Investigators say brutal coercion lies at the center of these networks. Criminal organizations, according to a U.S. Institute of Peace report, have trafficked desperate job seekers and migrants into heavily guarded compounds, where they are forced to run elaborate investment and romance scams.
Beginning around 2015, prosecutors say, Chen and his lieutenants built similar forced-labor camps ringed by walls and barbed wire across Cambodia. Workers were pressed to message new targets daily, cultivate online relationships, and pitch fake investment opportunities. A conspirator bragged that the Prince Group’s schemes generated more than $30 million a day at their peak in 2018.
Once victims transferred their funds, communication was cut off — and the money moved swiftly through layers of laundering. Prosecutors say Chen maintained meticulous ledgers, labeling streams of income as “Russian order fraud,” “Vietnamese loans” and “European and American market.”
The profits allegedly spread through a complex financial web: online gambling businesses tied to the conglomerate, crypto exchanges, shell companies and high-value assets.

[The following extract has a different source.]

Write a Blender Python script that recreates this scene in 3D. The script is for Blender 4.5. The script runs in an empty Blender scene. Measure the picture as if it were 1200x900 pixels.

Investigators say Chen and his circle purchased luxury watches, private jets — even a Picasso painting bought through a New York auction house.
Meanwhile, the Prince Group’s official website painted a far different image: a socially responsible corporation committed to “international standards” and sustainability, portraying Chen as a visionary builder driving Cambodia’s economic rise.
For now, Chen’s fate will unfold in Chinese custody, beyond the reach of American courts. U.S. officials maintain they will continue pursuing related assets and co-conspirators — and warn that as digital fraud becomes more global and more violent, the victims increasingly include not just those who lose their savings, but those compelled to commit the crimes.